— start Recorded data —
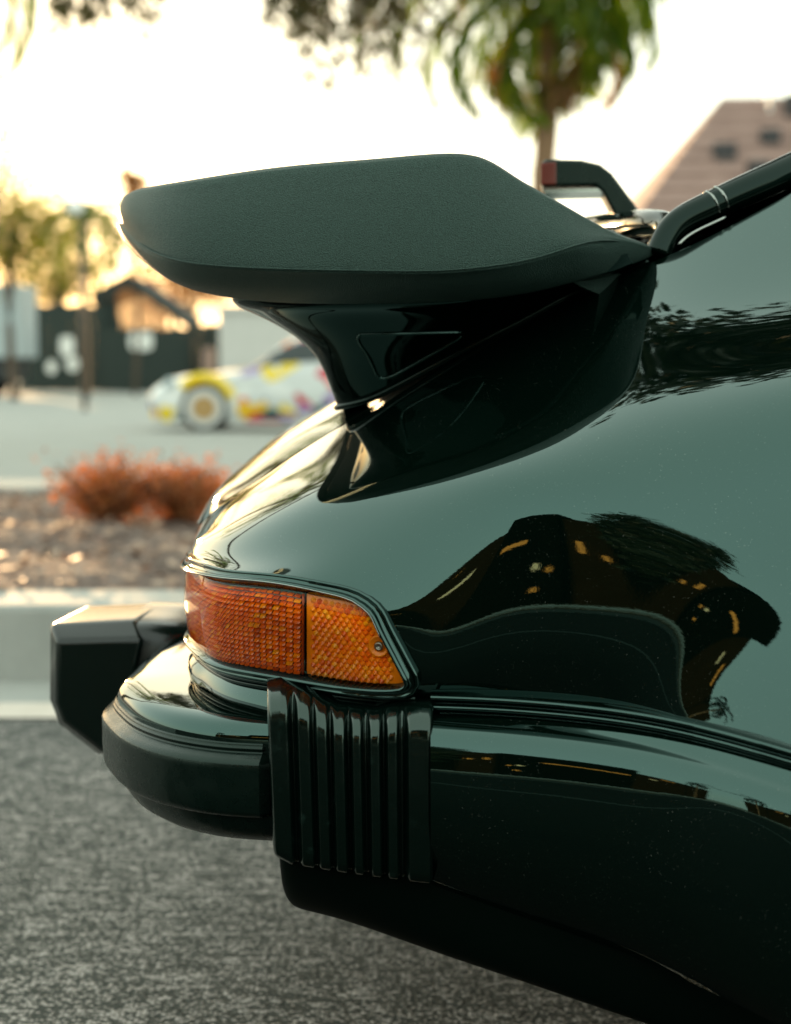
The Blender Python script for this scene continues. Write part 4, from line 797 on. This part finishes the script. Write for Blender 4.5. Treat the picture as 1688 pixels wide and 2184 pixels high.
# ---- tree with drooping strands that hang into the top of the picture
def weeping(base, seed):
    rg = random.Random(seed); base = np.array(base, float); root = empty('weeping_tree', tuple(base)); tag(root, 'tree whose drooping leafy strands hang into the top of the picture', 'tree')
    tb = MB(); tb.tube(curve([base, base + [.2, 0, 2.2], base + [.9, .1, 4.6]], 12), np.linspace(.20, .12, 12), 10)
    limb = curve([base + [.9, .1, 4.6], base + [3.2, -.1, 5.2], base + [5.6, .2, 4.9], base + [8.4, .0, 4.4]], 40); tb.tube(limb, np.linspace(.11, .02, 40), 8)
    lf = MB(); s = (base[1] + 1.5) / F
    spots = [(rg.uniform(120, 350), rg.uniform(15, 95)) for _ in range(26)] + [(rg.uniform(560, 700), rg.uniform(10, 95)) for _ in range(16)] + [(rg.uniform(640, 900), rg.uniform(40, 200)) for _ in range(34)] + [(rg.uniform(860, 980), rg.uniform(20, 110)) for _ in range(6)] + [(rg.uniform(-500, 1000), rg.uniform(-250, -40)) for _ in range(60)]
    for px, py in spots:
        Y_ = base[1] + rg.uniform(-.7, .7); q = PY(px, py, Y_); k = int(np.argmin(abs(limb[:, 0] - q[0]))); st_ = limb[k] + [rg.uniform(-.2, .2), 0, 0]
        pth = curve([st_, (st_ + q) / 2 + [rg.uniform(-.15, .15), (Y_ - base[1]) * .6, .35], q + [rg.uniform(-.1, .1), 0, .5], q], 16); tb.tube(pth, np.linspace(.010, .003, 16), 4)
        for i in range(60):
            t = rg.uniform(.35, 1); p = pth[min(15, int(t * 15))] + np.array([rg.gauss(0, .03), rg.gauss(0, .03), rg.gauss(0, .03)]); sd_ = rg.choice((-1, 1))
            d = np.array([sd_ * rg.uniform(.2, .9), rg.uniform(-.6, .6), -rg.uniform(.5, 1.1)]); d /= np.linalg.norm(d); l = rg.uniform(.07, .14); wv = np.cross(d, [rg.gauss(0, 1), rg.gauss(0, 1), rg.gauss(0, 1)]); wv = wv / (np.linalg.norm(wv) + 1e-6) * rg.uniform(.010, .020)
            lf.add([p, p + d * l * .5 + wv, p + d * l, p + d * l * .5 - wv], [(0, 1, 2, 3)])
    tb.build('trunk', MATS['bark'], root); lf.build('crown', MATS['weep_leaf'], root, smooth=False)
weeping((-7.2, 10.2, 0), 71)
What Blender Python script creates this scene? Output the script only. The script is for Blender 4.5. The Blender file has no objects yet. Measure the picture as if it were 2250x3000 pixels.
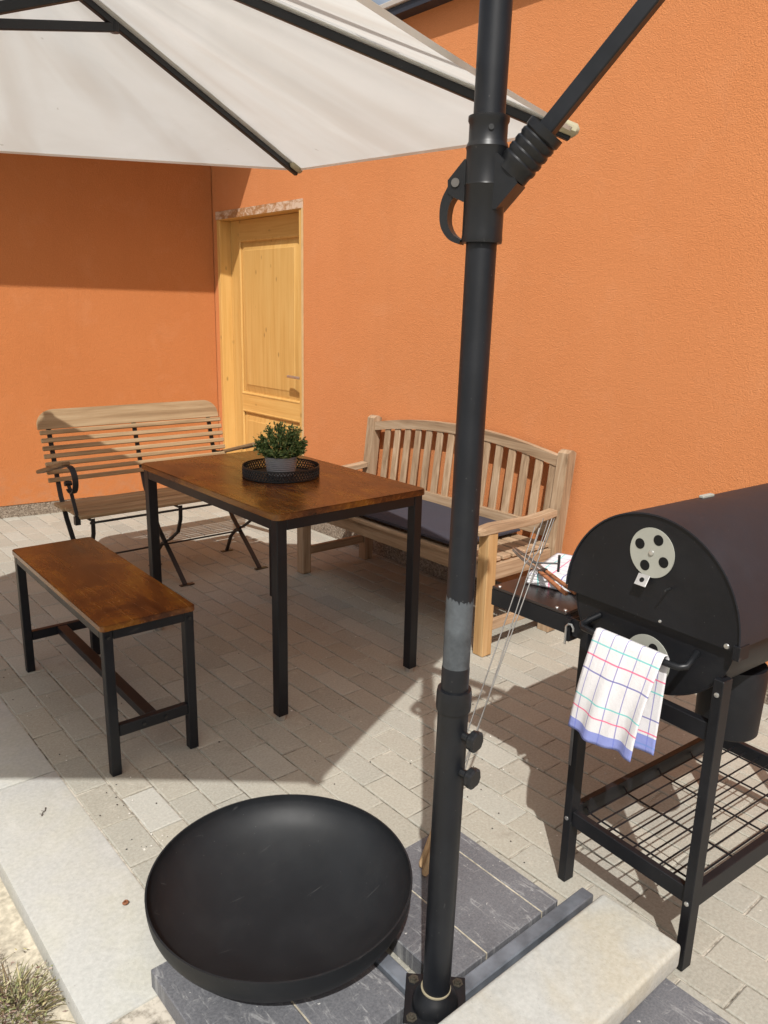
import bpy, bmesh, math, random
from mathutils import Vector as V, Matrix as M
random.seed(7)
S = bpy.context.scene
C = S.collection
WX = 2.826            # face of the long orange wall
SUN = V((.914, 1.0, -1.64)).normalized()

# ------------------------------------------------------------------ materials
def new_mat(name):
    m = bpy.data.materials.new(name); m.use_nodes = True
    nt = m.node_tree; b = nt.nodes['Principled BSDF']
    return m, nt, b
def N(nt, t, **kw):
    n = nt.nodes.new(t)
    for k, v in kw.items():
        if k in n.inputs: n.inputs[k].default_value = v
        else: setattr(n, k, v)
    return n
def L(nt, a, b): nt.links.new(a, b)
def ramp(nt, fac, stops):
    r = nt.nodes.new('ShaderNodeValToRGB')
    e = r.color_ramp.elements
    while len(e) < len(stops): e.new(.5)
    for i, (p, c) in enumerate(stops):
        e[i].position = p; e[i].color = (*c, 1)
    L(nt, fac, r.inputs[0]); return r.outputs[0]
def coords(nt, scale=(1, 1, 1), rot=(0, 0, 0)):
    tc = nt.nodes.new('ShaderNodeTexCoord'); mp = nt.nodes.new('ShaderNodeMapping')
    mp.inputs['Scale'].default_value = scale; mp.inputs['Rotation'].default_value = rot
    L(nt, tc.outputs['Object'], mp.inputs[0]); return mp.outputs[0]
def noise(nt, vec, sc, det=4, rough=.55, dist=0):
    n = N(nt, 'ShaderNodeTexNoise', Scale=sc, Detail=det, Roughness=rough, Distortion=dist)
    L(nt, vec, n.inputs['Vector']); return n.outputs[0]
def mix(nt, fac, a, b, mode='MIX'):
    n = nt.nodes.new('ShaderNodeMix'); n.data_type = 'RGBA'; n.blend_type = mode
    for i, x in ((0, fac), (6, a), (7, b)):
        if hasattr(x, 'links') or isinstance(x, bpy.types.NodeSocket): L(nt, x, n.inputs[i])
        else: n.inputs[i].default_value = x if i == 0 else (*x, 1)
    return n.outputs[2]
def math_(nt, op, a, b=0.0, c=None):
    n = nt.nodes.new('ShaderNodeMath'); n.operation = op
    for i, x in enumerate((a, b) if c is None else (a, b, c)):
        if isinstance(x, bpy.types.NodeSocket): L(nt, x, n.inputs[i])
        else: n.inputs[i].default_value = x
    return n.outputs[0]
def bump(nt, b, h, strength=.5, dist=.002):
    n = N(nt, 'ShaderNodeBump', Strength=strength, Distance=dist)
    L(nt, h, n.inputs['Height']); L(nt, n.outputs[0], b.inputs['Normal'])

def stucco(name, col, col2):
    m, nt, b = new_mat(name); v = coords(nt)
    n1 = noise(nt, v, 215, 3, .6, .1); n2 = noise(nt, v, 1.6, 5, .6); n3 = noise(nt, v, 62, 3)
    L(nt, ramp(nt, n2, [(.3, col), (.7, col2)]), b.inputs['Base Color'])
    c = mix(nt, .35, ramp(nt, n2, [(.3, col), (.7, col2)]), ramp(nt, n1, [(.3, tuple(x * .8 for x in col)), (.7, tuple(min(1, x * 1.12) for x in col2))]))
    st = noise(nt, coords(nt, (5, 5, .55)), 1.0, 5, .65, .3)
    c = mix(nt, math_(nt, 'MULTIPLY', ramp(nt, st, [(.5, (0, 0, 0)), (.72, (1, 1, 1))]), .12), c, tuple(x * .74 for x in col))
    pt = noise(nt, v, 5.5, 6, .68, .5)
    c = mix(nt, math_(nt, 'MULTIPLY', ramp(nt, pt, [(.53, (0, 0, 0)), (.72, (1, 1, 1))]), .07), c, (.74, .42, .25))
    tc = nt.nodes.new('ShaderNodeTexCoord'); sz = nt.nodes.new('ShaderNodeSeparateXYZ'); L(nt, tc.outputs['Object'], sz.inputs[0])
    lo = math_(nt, 'MULTIPLY', ramp(nt, sz.outputs[2], [(.10, (1, 1, 1)), (.36, (0, 0, 0))]), ramp(nt, noise(nt, v, 16, 5, .7), [(.45, (0, 0, 0)), (.65, (1, 1, 1))]))
    c = mix(nt, math_(nt, 'MULTIPLY', lo, .3), c, (.36, .25, .17))    # dried splash marks low on the wall
    L(nt, c, b.inputs['Base Color']); b.inputs['Roughness'].default_value = .95
    b.inputs['Specular IOR Level'].default_value = .15
    h = math_(nt, 'ADD', n1, math_(nt, 'MULTIPLY', n3, .45))
    bump(nt, b, h, .85, .0036); return m
def pebble(name):
    m, nt, b = new_mat(name); v = coords(nt)
    vo = N(nt, 'ShaderNodeTexVoronoi', Scale=130.0); L(nt, v, vo.inputs['Vector'])
    c = ramp(nt, vo.outputs['Color'], [(.1, (.12, .09, .065)), (.5, (.22, .175, .13)), (.9, (.34, .285, .225))])
    L(nt, c, b.inputs['Base Color']); b.inputs['Roughness'].default_value = .9
    bump(nt, b, vo.outputs['Distance'], .6, -.004); return m
def wood(name, axis, dark, mid, light, rough=.6, sc=1.0, knots=False, spec=.35, contrast=1.0):
    m, nt, b = new_mat(name)
    s = [34 * sc] * 3; s['xyz'.index(axis)] = 1.6 * sc
    v = coords(nt, tuple(s)); n1 = noise(nt, v, 1.0, 6, .62, .9)
    s2 = [150 * sc] * 3; s2['xyz'.index(axis)] = 6 * sc
    n2 = noise(nt, coords(nt, tuple(s2)), 1.0, 3)
    f = math_(nt, 'ADD', math_(nt, 'MULTIPLY', n1, .75), math_(nt, 'MULTIPLY', n2, .25))
    lo, hi = .5 - .17 / contrast, .5 + .17 / contrast
    c = ramp(nt, f, [(lo, dark), (.5, mid), (hi, light)])
    at = N(nt, 'ShaderNodeAttribute', attribute_name='tint')
    oi = nt.nodes.new('ShaderNodeObjectInfo')
    tv = math_(nt, 'MULTIPLY_ADD', oi.outputs['Random'], .22, .89)
    hs = N(nt, 'ShaderNodeHueSaturation'); L(nt, tv, hs.inputs['Value']); L(nt, c, hs.inputs['Color']); c = hs.outputs[0]
    big = noise(nt, coords(nt), 6, 3)
    c = mix(nt, math_(nt, 'MULTIPLY', big, .35), c, dark)
    if knots:
        s3 = [14.] * 3; s3['xyz'.index(axis)] = 7.
        vo = N(nt, 'ShaderNodeTexVoronoi', Scale=.8); L(nt, coords(nt, tuple(s3)), vo.inputs['Vector'])
        k = ramp(nt, vo.outputs['Distance'], [(.05, (1, 1, 1)), (.12, (0, 0, 0))])
        c = mix(nt, math_(nt, 'MULTIPLY', k, .55), c, tuple(x * .35 for x in dark))
    L(nt, c, b.inputs['Base Color']); b.inputs['Roughness'].default_value = rough
    b.inputs['Specular IOR Level'].default_value = spec
    bump(nt, b, f, .25, .0012); return m
def rustic(name, axis='y'):
    m, nt, b = new_mat(name); v = coords(nt)
    s = [5.] * 3; s['xyz'.index(axis)] = 2.6
    n1 = noise(nt, coords(nt, tuple(s)), 1.0, 5, .6, .8)
    s2 = [40.] * 3; s2['xyz'.index(axis)] = 4.
    n2 = noise(nt, coords(nt, tuple(s2)), 1.0, 6, .65, .6)
    f = math_(nt, 'ADD', math_(nt, 'MULTIPLY', n1, .72), math_(nt, 'MULTIPLY', n2, .28))
    c = ramp(nt, f, [(.36, (.016, .006, .003)), (.45, (.085, .026, .006)), (.53, (.165, .057, .008)), (.62, (.27, .115, .012))])
    L(nt, c, b.inputs['Base Color'])
    L(nt, ramp(nt, n2, [(.3, (.20, .20, .20)), (.7, (.30, .30, .30))]), b.inputs['Roughness'])
    b.inputs['Specular IOR Level'].default_value = .5
    bump(nt, b, n2, .1, .0006); return m
def metal_paint(name, col, rough=.45, var=.3, spec=.5, bumpy=0.):
    m, nt, b = new_mat(name); v = coords(nt)
    n1 = noise(nt, v, 9, 5, .65); n2 = noise(nt, v, 240, 2)
    c = ramp(nt, n1, [(.3, tuple(x * (1 - var) for x in col)), (.7, tuple(x * (1 + var) for x in col))])
    # sparse pale dust specks
    vo = N(nt, 'ShaderNodeTexVoronoi', Scale=46.0); L(nt, v, vo.inputs['Vector'])
    k = ramp(nt, vo.outputs['Distance'], [(.035, (1, 1, 1)), (.07, (0, 0, 0))])
    c = mix(nt, math_(nt, 'MULTIPLY', k, .10), c, (.35, .34, .32))
    dn = noise(nt, v, 5.5, 6, .7, .4)     # faint dust and handling smears, thin scratches
    c = mix(nt, math_(nt, 'MULTIPLY', ramp(nt, dn, [(.5, (0, 0, 0)), (.75, (1, 1, 1))]), .03), c, (.19, .185, .17))
    sc = noise(nt, coords(nt, (7, 160, 30), (0, 0, .6)), 1.0, 2, .5)
    c = mix(nt, math_(nt, 'MULTIPLY', ramp(nt, sc, [(.72, (0, 0, 0)), (.78, (1, 1, 1))]), .09), c, (.3, .29, .28))
    L(nt, c, b.inputs['Base Color'])
    r = math_(nt, 'MULTIPLY_ADD', n1, .22, rough - .11); L(nt, r, b.inputs['Roughness'])
    b.inputs['Specular IOR Level'].default_value = spec
    if bumpy: bump(nt, b, n2, bumpy, .0006)
    return m
def steel(name, col=(.55, .55, .54), rough=.35):
    m, nt, b = new_mat(name); v = coords(nt); n1 = noise(nt, v, 22, 5, .6)
    L(nt, ramp(nt, n1, [(.3, tuple(x * .65 for x in col)), (.7, col)]), b.inputs['Base Color'])
    b.inputs['Metallic'].default_value = .85; L(nt, math_(nt, 'MULTIPLY_ADD', n1, .3, rough - .1), b.inputs['Roughness'])
    return m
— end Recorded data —
### What the task asks
Above are some records. Output exactly the lines from the one that contains "What Blender Python" to the one that contains "SUN = V((.914, 1.0, -1.64)).normalized()", keeping both, and omit the pictures.

### Reply
What Blender Python script creates this scene? Output the script only. The script is for Blender 4.5. The Blender file has no objects yet. Measure the picture as if it were 2250x3000 pixels.
import bpy, bmesh, math, random
from mathutils import Vector as V, Matrix as M
random.seed(7)
S = bpy.context.scene
C = S.collection
WX = 2.826            # face of the long orange wall
SUN = V((.914, 1.0, -1.64)).normalized()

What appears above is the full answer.